◆ What is needed:
Every line of the material is to be repeated exactly as it stands.

◆ Recorded data:
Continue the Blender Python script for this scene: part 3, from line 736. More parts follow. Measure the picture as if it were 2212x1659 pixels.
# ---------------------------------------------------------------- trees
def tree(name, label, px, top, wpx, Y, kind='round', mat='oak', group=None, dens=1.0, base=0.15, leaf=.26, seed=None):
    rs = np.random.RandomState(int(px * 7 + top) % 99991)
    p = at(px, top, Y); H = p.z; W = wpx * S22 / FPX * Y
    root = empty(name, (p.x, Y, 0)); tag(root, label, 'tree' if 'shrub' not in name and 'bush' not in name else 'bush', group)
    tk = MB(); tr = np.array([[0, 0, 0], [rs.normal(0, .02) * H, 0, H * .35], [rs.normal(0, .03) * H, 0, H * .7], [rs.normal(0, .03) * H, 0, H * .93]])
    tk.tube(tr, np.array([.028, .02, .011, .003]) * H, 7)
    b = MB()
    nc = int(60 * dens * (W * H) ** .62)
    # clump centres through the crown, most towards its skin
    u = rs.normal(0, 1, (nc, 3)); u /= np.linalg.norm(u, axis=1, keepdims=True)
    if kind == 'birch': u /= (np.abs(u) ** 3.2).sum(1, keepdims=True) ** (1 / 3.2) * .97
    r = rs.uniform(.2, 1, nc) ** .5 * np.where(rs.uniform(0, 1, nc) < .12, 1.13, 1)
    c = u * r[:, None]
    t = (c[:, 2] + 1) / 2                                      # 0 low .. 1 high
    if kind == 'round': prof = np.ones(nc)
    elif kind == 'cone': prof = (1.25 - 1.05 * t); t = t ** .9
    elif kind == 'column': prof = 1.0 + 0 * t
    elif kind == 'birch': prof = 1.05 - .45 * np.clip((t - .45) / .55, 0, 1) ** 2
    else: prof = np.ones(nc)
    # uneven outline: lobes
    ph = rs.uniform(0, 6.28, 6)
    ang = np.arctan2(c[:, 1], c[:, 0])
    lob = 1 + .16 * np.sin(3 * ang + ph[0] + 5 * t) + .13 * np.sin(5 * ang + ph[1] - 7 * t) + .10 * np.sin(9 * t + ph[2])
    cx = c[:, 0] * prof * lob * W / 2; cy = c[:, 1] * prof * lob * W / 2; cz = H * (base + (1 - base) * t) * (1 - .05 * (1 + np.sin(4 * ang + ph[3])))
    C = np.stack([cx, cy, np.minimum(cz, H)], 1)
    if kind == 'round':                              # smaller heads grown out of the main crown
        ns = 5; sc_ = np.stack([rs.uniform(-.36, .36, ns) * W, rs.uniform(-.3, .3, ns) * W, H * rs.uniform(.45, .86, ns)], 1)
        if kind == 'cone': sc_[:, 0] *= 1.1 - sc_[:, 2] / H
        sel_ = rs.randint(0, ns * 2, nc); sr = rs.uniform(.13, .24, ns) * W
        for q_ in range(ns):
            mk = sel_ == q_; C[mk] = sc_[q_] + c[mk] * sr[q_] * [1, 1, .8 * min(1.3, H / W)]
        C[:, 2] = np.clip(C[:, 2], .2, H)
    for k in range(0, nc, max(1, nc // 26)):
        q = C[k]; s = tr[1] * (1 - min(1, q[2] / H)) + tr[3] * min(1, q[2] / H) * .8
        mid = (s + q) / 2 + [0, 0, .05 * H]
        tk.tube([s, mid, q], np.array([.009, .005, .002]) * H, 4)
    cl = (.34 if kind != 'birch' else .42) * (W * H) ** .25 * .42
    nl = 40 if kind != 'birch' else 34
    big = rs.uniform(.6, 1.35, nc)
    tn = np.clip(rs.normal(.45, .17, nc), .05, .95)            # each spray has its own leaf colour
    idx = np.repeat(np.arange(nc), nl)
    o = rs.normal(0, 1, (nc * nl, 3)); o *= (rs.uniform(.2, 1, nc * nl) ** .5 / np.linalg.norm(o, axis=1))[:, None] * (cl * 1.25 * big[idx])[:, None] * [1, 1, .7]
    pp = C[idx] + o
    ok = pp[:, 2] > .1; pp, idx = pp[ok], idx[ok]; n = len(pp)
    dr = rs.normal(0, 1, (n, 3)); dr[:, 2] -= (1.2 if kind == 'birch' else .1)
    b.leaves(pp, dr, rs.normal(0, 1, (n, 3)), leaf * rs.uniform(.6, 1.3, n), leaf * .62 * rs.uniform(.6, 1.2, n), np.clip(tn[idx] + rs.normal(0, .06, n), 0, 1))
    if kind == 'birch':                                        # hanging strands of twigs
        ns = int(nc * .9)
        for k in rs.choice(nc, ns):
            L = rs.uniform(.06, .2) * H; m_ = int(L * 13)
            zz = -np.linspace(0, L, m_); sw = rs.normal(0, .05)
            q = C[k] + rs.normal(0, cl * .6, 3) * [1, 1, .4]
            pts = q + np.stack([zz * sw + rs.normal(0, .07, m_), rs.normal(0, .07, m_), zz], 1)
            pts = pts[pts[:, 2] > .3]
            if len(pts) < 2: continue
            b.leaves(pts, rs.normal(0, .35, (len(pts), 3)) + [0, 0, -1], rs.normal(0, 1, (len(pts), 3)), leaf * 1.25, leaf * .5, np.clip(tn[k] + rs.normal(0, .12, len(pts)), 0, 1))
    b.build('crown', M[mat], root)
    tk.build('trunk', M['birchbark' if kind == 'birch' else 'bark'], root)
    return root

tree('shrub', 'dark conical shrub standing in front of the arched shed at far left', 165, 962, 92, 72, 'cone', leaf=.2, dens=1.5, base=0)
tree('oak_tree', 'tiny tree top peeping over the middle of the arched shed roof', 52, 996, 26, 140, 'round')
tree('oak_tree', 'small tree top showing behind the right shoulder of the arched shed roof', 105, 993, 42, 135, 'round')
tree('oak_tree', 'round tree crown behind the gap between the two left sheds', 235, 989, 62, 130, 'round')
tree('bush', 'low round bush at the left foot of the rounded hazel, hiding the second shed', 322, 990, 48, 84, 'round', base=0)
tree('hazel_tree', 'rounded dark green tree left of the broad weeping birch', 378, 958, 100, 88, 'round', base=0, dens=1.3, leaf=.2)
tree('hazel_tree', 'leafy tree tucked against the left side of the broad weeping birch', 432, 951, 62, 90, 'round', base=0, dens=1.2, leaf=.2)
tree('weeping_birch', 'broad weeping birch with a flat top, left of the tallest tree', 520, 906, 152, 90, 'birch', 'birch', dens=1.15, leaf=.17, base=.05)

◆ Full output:
Continue the Blender Python script for this scene: part 3, from line 736. More parts follow. Measure the picture as if it were 2212x1659 pixels.
# ---------------------------------------------------------------- trees
def tree(name, label, px, top, wpx, Y, kind='round', mat='oak', group=None, dens=1.0, base=0.15, leaf=.26, seed=None):
    rs = np.random.RandomState(int(px * 7 + top) % 99991)
    p = at(px, top, Y); H = p.z; W = wpx * S22 / FPX * Y
    root = empty(name, (p.x, Y, 0)); tag(root, label, 'tree' if 'shrub' not in name and 'bush' not in name else 'bush', group)
    tk = MB(); tr = np.array([[0, 0, 0], [rs.normal(0, .02) * H, 0, H * .35], [rs.normal(0, .03) * H, 0, H * .7], [rs.normal(0, .03) * H, 0, H * .93]])
    tk.tube(tr, np.array([.028, .02, .011, .003]) * H, 7)
    b = MB()
    nc = int(60 * dens * (W * H) ** .62)
    # clump centres through the crown, most towards its skin
    u = rs.normal(0, 1, (nc, 3)); u /= np.linalg.norm(u, axis=1, keepdims=True)
    if kind == 'birch': u /= (np.abs(u) ** 3.2).sum(1, keepdims=True) ** (1 / 3.2) * .97
    r = rs.uniform(.2, 1, nc) ** .5 * np.where(rs.uniform(0, 1, nc) < .12, 1.13, 1)
    c = u * r[:, None]
    t = (c[:, 2] + 1) / 2                                      # 0 low .. 1 high
    if kind == 'round': prof = np.ones(nc)
    elif kind == 'cone': prof = (1.25 - 1.05 * t); t = t ** .9
    elif kind == 'column': prof = 1.0 + 0 * t
    elif kind == 'birch': prof = 1.05 - .45 * np.clip((t - .45) / .55, 0, 1) ** 2
    else: prof = np.ones(nc)
    # uneven outline: lobes
    ph = rs.uniform(0, 6.28, 6)
    ang = np.arctan2(c[:, 1], c[:, 0])
    lob = 1 + .16 * np.sin(3 * ang + ph[0] + 5 * t) + .13 * np.sin(5 * ang + ph[1] - 7 * t) + .10 * np.sin(9 * t + ph[2])
    cx = c[:, 0] * prof * lob * W / 2; cy = c[:, 1] * prof * lob * W / 2; cz = H * (base + (1 - base) * t) * (1 - .05 * (1 + np.sin(4 * ang + ph[3])))
    C = np.stack([cx, cy, np.minimum(cz, H)], 1)
    if kind == 'round':                              # smaller heads grown out of the main crown
        ns = 5; sc_ = np.stack([rs.uniform(-.36, .36, ns) * W, rs.uniform(-.3, .3, ns) * W, H * rs.uniform(.45, .86, ns)], 1)
        if kind == 'cone': sc_[:, 0] *= 1.1 - sc_[:, 2] / H
        sel_ = rs.randint(0, ns * 2, nc); sr = rs.uniform(.13, .24, ns) * W
        for q_ in range(ns):
            mk = sel_ == q_; C[mk] = sc_[q_] + c[mk] * sr[q_] * [1, 1, .8 * min(1.3, H / W)]
        C[:, 2] = np.clip(C[:, 2], .2, H)
    for k in range(0, nc, max(1, nc // 26)):
        q = C[k]; s = tr[1] * (1 - min(1, q[2] / H)) + tr[3] * min(1, q[2] / H) * .8
        mid = (s + q) / 2 + [0, 0, .05 * H]
        tk.tube([s, mid, q], np.array([.009, .005, .002]) * H, 4)
    cl = (.34 if kind != 'birch' else .42) * (W * H) ** .25 * .42
    nl = 40 if kind != 'birch' else 34
    big = rs.uniform(.6, 1.35, nc)
    tn = np.clip(rs.normal(.45, .17, nc), .05, .95)            # each spray has its own leaf colour
    idx = np.repeat(np.arange(nc), nl)
    o = rs.normal(0, 1, (nc * nl, 3)); o *= (rs.uniform(.2, 1, nc * nl) ** .5 / np.linalg.norm(o, axis=1))[:, None] * (cl * 1.25 * big[idx])[:, None] * [1, 1, .7]
    pp = C[idx] + o
    ok = pp[:, 2] > .1; pp, idx = pp[ok], idx[ok]; n = len(pp)
    dr = rs.normal(0, 1, (n, 3)); dr[:, 2] -= (1.2 if kind == 'birch' else .1)
    b.leaves(pp, dr, rs.normal(0, 1, (n, 3)), leaf * rs.uniform(.6, 1.3, n), leaf * .62 * rs.uniform(.6, 1.2, n), np.clip(tn[idx] + rs.normal(0, .06, n), 0, 1))
    if kind == 'birch':                                        # hanging strands of twigs
        ns = int(nc * .9)
        for k in rs.choice(nc, ns):
            L = rs.uniform(.06, .2) * H; m_ = int(L * 13)
            zz = -np.linspace(0, L, m_); sw = rs.normal(0, .05)
            q = C[k] + rs.normal(0, cl * .6, 3) * [1, 1, .4]
            pts = q + np.stack([zz * sw + rs.normal(0, .07, m_), rs.normal(0, .07, m_), zz], 1)
            pts = pts[pts[:, 2] > .3]
            if len(pts) < 2: continue
            b.leaves(pts, rs.normal(0, .35, (len(pts), 3)) + [0, 0, -1], rs.normal(0, 1, (len(pts), 3)), leaf * 1.25, leaf * .5, np.clip(tn[k] + rs.normal(0, .12, len(pts)), 0, 1))
    b.build('crown', M[mat], root)
    tk.build('trunk', M['birchbark' if kind == 'birch' else 'bark'], root)
    return root

tree('shrub', 'dark conical shrub standing in front of the arched shed at far left', 165, 962, 92, 72, 'cone', leaf=.2, dens=1.5, base=0)
tree('oak_tree', 'tiny tree top peeping over the middle of the arched shed roof', 52, 996, 26, 140, 'round')
tree('oak_tree', 'small tree top showing behind the right shoulder of the arched shed roof', 105, 993, 42, 135, 'round')
tree('oak_tree', 'round tree crown behind the gap between the two left sheds', 235, 989, 62, 130, 'round')
tree('bush', 'low round bush at the left foot of the rounded hazel, hiding the second shed', 322, 990, 48, 84, 'round', base=0)
tree('hazel_tree', 'rounded dark green tree left of the broad weeping birch', 378, 958, 100, 88, 'round', base=0, dens=1.3, leaf=.2)
tree('hazel_tree', 'leafy tree tucked against the left side of the broad weeping birch', 432, 951, 62, 90, 'round', base=0, dens=1.2, leaf=.2)
tree('weeping_birch', 'broad weeping birch with a flat top, left of the tallest tree', 520, 906, 152, 90, 'birch', 'birch', dens=1.15, leaf=.17, base=.05)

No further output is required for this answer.